— Start Stored data —

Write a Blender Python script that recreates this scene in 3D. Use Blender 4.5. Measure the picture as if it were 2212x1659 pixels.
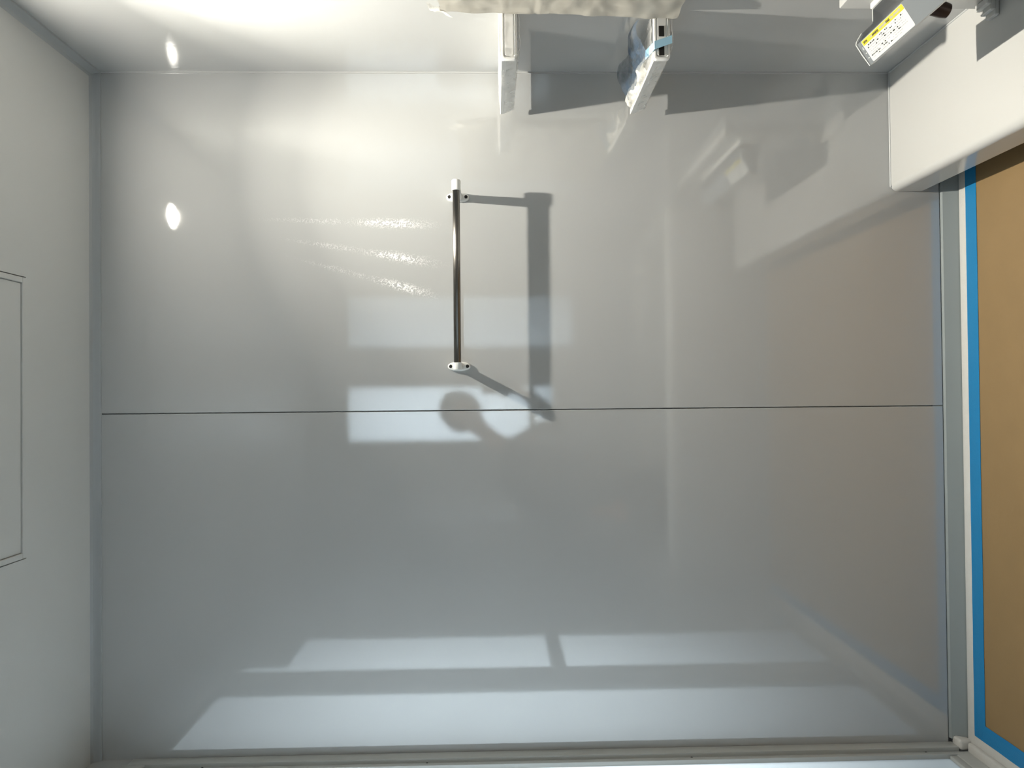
import bpy, bmesh, math, random
from mathutils import Vector, Matrix, noise
random.seed(7)
C = bpy.context.scene.collection
for o in list(bpy.data.objects): bpy.data.objects.remove(o)

# ------------------------------------------------------------------ camera
F = 1589.69
CZ = 1.108
R0 = Vector((0.9998761, -0.0126991, -0.0092999))   # image up  (the photo lies on its side: its left is up in the room)
R1 = Vector((0.0124719, 0.9996318, -0.0240966))    # forward
R2 = Vector((0.0096024, 0.0239777, 0.9996664))     # minus image right
cam_d = bpy.data.cameras.new('camera'); cam = bpy.data.objects.new('camera', cam_d); C.objects.link(cam)
right = -R2; up = R0; back = -R1
M = Matrix(((right.x, up.x, back.x, 0), (right.y, up.y, back.y, 0), (right.z, up.z, back.z, CZ), (0, 0, 0, 1)))
cam.matrix_world = M
cam_d.sensor_width = 36; cam_d.lens = F / 2212 * 36; cam_d.clip_start = .01
bpy.context.scene.camera = cam

# ------------------------------------------------------------------ world, lights, exposure
w = bpy.data.worlds.new('world'); bpy.context.scene.world = w; w.use_nodes = True
w.node_tree.nodes['Background'].inputs[0].default_value = (.8, .9, 1, 1)
w.node_tree.nodes['Background'].inputs[1].default_value = .02
vs = bpy.context.scene.view_settings
vs.view_transform = 'Standard'; vs.look = 'None'; vs.gamma = 1; vs.exposure = 0.10; vs.use_curve_mapping = False

LAMP = Vector((.523, 1.314, 2.034))
LAMP_W, LAMP_SPREAD = 4.4, 104
def area(name, loc, direc, sx, sy, power, col, spread=180, shape='RECTANGLE'):
    l = bpy.data.lights.new(name, 'AREA'); l.shape = shape; l.size = sx
    if shape in ('RECTANGLE', 'ELLIPSE'): l.size_y = sy
    l.energy = power; l.color = col; l.spread = math.radians(spread)
    o = bpy.data.objects.new(name, l); C.objects.link(o); o.location = loc
    o.rotation_euler = Vector(direc).to_track_quat('-Z', 'Y').to_euler(); return o
area('downlight_beam', LAMP, (0, 0, -1), .022, .022, LAMP_W, (1, .95, .84), LAMP_SPREAD, 'DISK')
area('downlight_spill', LAMP + Vector((0, 0, .001)), (0, 0, -1), .022, .022, 3.4, (1, .95, .84), 172, 'DISK')
area('downlight_core', LAMP - Vector((0, 0, .001)), (0, 0, -1), .022, .022, 5.2, (1, .95, .84), 84, 'DISK')
area('daylight_door', (-1.35, 1.33, 1.15), (1, 0.05, -.05), 1.0, 1.15, 20, (.92, .965, 1))
area('daylight_window', (-.13, -.62, 1.35), (0, 1, 0), .3, 1.1, 12, (.87, .94, 1))
area('daylight_small_window', (.37, -.62, 1.25), (0, 1, 0), .3, 1.1, 2.0, (.8, .9, 1))

XR, XL, YB, YF, ZC = .7605, -.8395, 1.7339, -.27, 2.04   # room box

# ------------------------------------------------------------------ materials
def mat(name): 
    m = bpy.data.materials.new(name); m.use_nodes = True
    return m, m.node_tree.nodes, m.node_tree.links, m.node_tree.nodes['Principled BSDF']
def simple(name, col, rough=.5, metal=0, ior=1.45, bump=0, bscale=200, coat=0, cvar=0, cscale=8):
    m, n, l, p = mat(name)
    p.inputs['Base Color'].default_value = (*col, 1); p.inputs['Roughness'].default_value = rough
    p.inputs['Metallic'].default_value = metal; p.inputs['IOR'].default_value = ior
    p.inputs['Coat Weight'].default_value = coat; p.inputs['Coat Roughness'].default_value = .05
    tc = n.new('ShaderNodeTexCoord')
    if bump:
        t = n.new('ShaderNodeTexNoise'); t.inputs['Scale'].default_value = bscale; l.new(tc.outputs['Object'], t.inputs['Vector'])
        b = n.new('ShaderNodeBump'); b.inputs['Strength'].default_value = bump; b.inputs['Distance'].default_value = .002
        l.new(t.outputs[0], b.inputs['Height']); l.new(b.outputs[0], p.inputs['Normal'])
    if cvar:
        t2 = n.new('ShaderNodeTexNoise'); t2.inputs['Scale'].default_value = cscale; t2.inputs['Detail'].default_value = 5
        l.new(tc.outputs['Object'], t2.inputs['Vector'])
        mx = n.new('ShaderNodeMix'); mx.data_type = 'RGBA'
        mx.inputs[6].default_value = (*[c * (1 - cvar) for c in col], 1); mx.inputs[7].default_value = (*[min(1, c * (1 + cvar)) for c in col], 1)
        l.new(t2.outputs[0], mx.inputs[0]); l.new(mx.outputs[2], p.inputs['Base Color'])
    return m
WALLC = (.45, .455, .45)
def wall_mat(name, painted_glints=False, wavy=False):
    m, n, l, p = mat(name)
    p.inputs['Roughness'].default_value = .042; p.inputs['IOR'].default_value = 2.2
    tc = n.new('ShaderNodeTexCoord')
    t = n.new('ShaderNodeTexNoise'); t.inputs['Scale'].default_value = 420; t.inputs['Detail'].default_value = 3; l.new(tc.outputs['Object'], t.inputs['Vector'])
    b = n.new('ShaderNodeBump'); b.inputs['Strength'].default_value = .05; b.inputs['Distance'].default_value = .0003
    l.new(t.outputs[0], b.inputs['Height'])
    last = b
    mx = n.new('ShaderNodeMix'); mx.data_type = 'RGBA'; mx.inputs[0].default_value = 0
    mx.inputs[6].default_value = (*WALLC, 1); mx.inputs[7].default_value = (1, 1, .99, 1)
    if wavy:     # the faint brushed ripple of the laminate, long way vertical
        mp = n.new('ShaderNodeMapping'); mp.inputs['Scale'].default_value = (1, 30, 1.6); l.new(tc.outputs['Object'], mp.inputs['Vector'])
        t3 = n.new('ShaderNodeTexNoise'); t3.inputs['Scale'].default_value = 6; t3.inputs['Detail'].default_value = 4; l.new(mp.outputs[0], t3.inputs['Vector'])
        b2 = n.new('ShaderNodeBump'); b2.inputs['Strength'].default_value = .10; b2.inputs['Distance'].default_value = .001
        l.new(t3.outputs[0], b2.inputs['Height']); l.new(b.outputs[0], b2.inputs['Normal']); last = b2
    if painted_glints:  # lamp glints beside the towel rail, painted as three trails of pale grains
        sp = n.new('ShaderNodeSeparateXYZ'); l.new(tc.outputs['Object'], sp.inputs[0])
        def mth(op, a, bb=None, c=None):
            q = n.new('ShaderNodeMath'); q.operation = op
            for i, v in enumerate((a, bb, c)):
                if v is None: continue
                if isinstance(v, (int, float)): q.inputs[i].default_value = v
                else: l.new(v, q.inputs[i])
            return q.outputs[0]
        tot = None
        for (x0, z0, x1, z1) in GLINT_TRAILS:
            sl = (x1 - x0) / (z1 - z0)
            line = mth('ADD', mth('MULTIPLY', mth('SUBTRACT', sp.outputs[2], z0), sl), x0)
            tt = mth('DIVIDE', mth('SUBTRACT', sp.outputs[2], z0), z1 - z0)          # 0..1 along the trail
            dd = mth('DIVIDE', mth('ABSOLUTE', mth('SUBTRACT', sp.outputs[0], line)), mth('MULTIPLY_ADD', tt, .016, .0045))
            across = mth('POWER', 2.718, mth('MULTIPLY', mth('MULTIPLY', dd, dd), -1.6))
            q = mth('SUBTRACT', tt, .78)
            along = mth('MAXIMUM', mth('POWER', 2.718, mth('MULTIPLY', mth('MULTIPLY', q, q), -28)),
                        mth('MULTIPLY', mth('POWER', 2.718, mth('MULTIPLY', mth('POWER', mth('ABSOLUTE', mth('SUBTRACT', tt, .45)), 2.0), -14)), .55))
            g = mth('MULTIPLY', mth('MULTIPLY', across, along), mth('MULTIPLY', mth('GREATER_THAN', tt, 0), mth('LESS_THAN', tt, 1.05)))
            tot = g if tot is None else mth('MAXIMUM', tot, g)
        vn = n.new('ShaderNodeTexNoise'); vn.inputs['Scale'].default_value = 150; vn.inputs['Detail'].default_value = 1; vn.inputs['Distortion'].default_value = .6
        l.new(tc.outputs['Object'], vn.inputs['Vector'])
        ridge = mth('SUBTRACT', 1.0, mth('MULTIPLY', mth('ABSOLUTE', mth('SUBTRACT', vn.outputs[0], .52)), 9.0))
        k = mth('MULTIPLY', mth('MAXIMUM', mth('SUBTRACT', mth('ADD', ridge, mth('MULTIPLY', tot, .9)), .95), 0.0), 1.4)
        k = mth('MINIMUM', mth('MULTIPLY', k, tot), 1.0)
        l.new(k, mx.inputs[0])
    l.new(mx.outputs[2], p.inputs['Base Color']); l.new(last.outputs[0], p.inputs['Normal'])
    return m
GLINT_TRAILS = [(.418, 1.76, .398, 1.232), (.385, 1.70, .305, 1.225), (.345, 1.66, .228, 1.23)]
M_wall = wall_mat('wall_laminate')
M_wall_b = wall_mat('wall_laminate_painted_glints', painted_glints=True)
M_wall_r = wall_mat('wall_laminate_rippled', wavy=True)
M_ceil = simple('ceiling_panel', (.56, .56, .54), .35, bump=.05, bscale=300)
M_trim = simple('trim_grey', (.36, .375, .38), .35, ior=1.5)
M_trimw = simple('sealant_white', (.48, .485, .48), .3)
M_gap = simple('gap_dark', (.012, .012, .012), .8)
M_skirt = simple('skirting_grey', (.27, .30, .30), .4)
M_pan = simple('floor_pan', (.60, .59, .56), .4, bump=.3, bscale=260, cvar=.05, cscale=60)
M_apron = simple('bathtub_apron', (.42, .41, .39), .2)
M_board = simple('brown_board', (.25, .165, .075), .55, bump=.15, bscale=90, cvar=.09, cscale=14)
M_tape = simple('blue_tape', (.01, .19, .42), .45, bump=.2, bscale=300)
M_tapel = simple('pale_blue_tape', (.38, .63, .80), .5)
M_counter = simple('counter_resin', (.54, .535, .515), .13, ior=1.6)
M_white = simple('white_plastic', (.80, .80, .77), .25, ior=1.5)
M_chrome = simple('chrome', (.20, .19, .175), .06, metal=1)
M_char = simple('charcoal_gloss', (.035, .038, .042), .16, ior=1.6)
M_grey = simple('slate_gloss', (.19, .205, .215), .22, ior=1.6)
M_bronze = simple('dark_bronze', (.05, .03, .025), .25, metal=.3)
M_hole = simple('screw_black', (.008, .007, .006), .6)
M_tub = simple('bathtub_white', (.72, .72, .70), .12, ior=1.55)
M_shelf = simple('shelf_white', (.84, .83, .80), .25)
M_stick = simple('sticker_paper', (.62, .63, .60), .4)
M_yell = simple('sticker_yellow', (.62, .53, .04), .4)
M_ink = simple('sticker_ink', (.03, .03, .03), .5)
M_inkg = simple('sticker_ink_grey', (.38, .38, .38), .5)
M_wrapc = simple('wrapping_paper', (.38, .36, .315), .35, bump=.6, bscale=22, cvar=.18, cscale=30)
M_mirror = simple('mirror_glass', (.8, .82, .82), .02, metal=1)
M_alu = simple('frame_grey', (.50, .51, .49), .35, ior=1.5)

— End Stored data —

Short problem = Leave out any pictures, please, and quote only the lines from the top of the data through the line that contains "bpy.context.scene.camera = cam".

Complete answer =
Write a Blender Python script that recreates this scene in 3D. Use Blender 4.5. Measure the picture as if it were 2212x1659 pixels.
import bpy, bmesh, math, random
from mathutils import Vector, Matrix, noise
random.seed(7)
C = bpy.context.scene.collection
for o in list(bpy.data.objects): bpy.data.objects.remove(o)

# ------------------------------------------------------------------ camera
F = 1589.69
CZ = 1.108
R0 = Vector((0.9998761, -0.0126991, -0.0092999))   # image up  (the photo lies on its side: its left is up in the room)
R1 = Vector((0.0124719, 0.9996318, -0.0240966))    # forward
R2 = Vector((0.0096024, 0.0239777, 0.9996664))     # minus image right
cam_d = bpy.data.cameras.new('camera'); cam = bpy.data.objects.new('camera', cam_d); C.objects.link(cam)
right = -R2; up = R0; back = -R1
M = Matrix(((right.x, up.x, back.x, 0), (right.y, up.y, back.y, 0), (right.z, up.z, back.z, CZ), (0, 0, 0, 1)))
cam.matrix_world = M
cam_d.sensor_width = 36; cam_d.lens = F / 2212 * 36; cam_d.clip_start = .01
bpy.context.scene.camera = cam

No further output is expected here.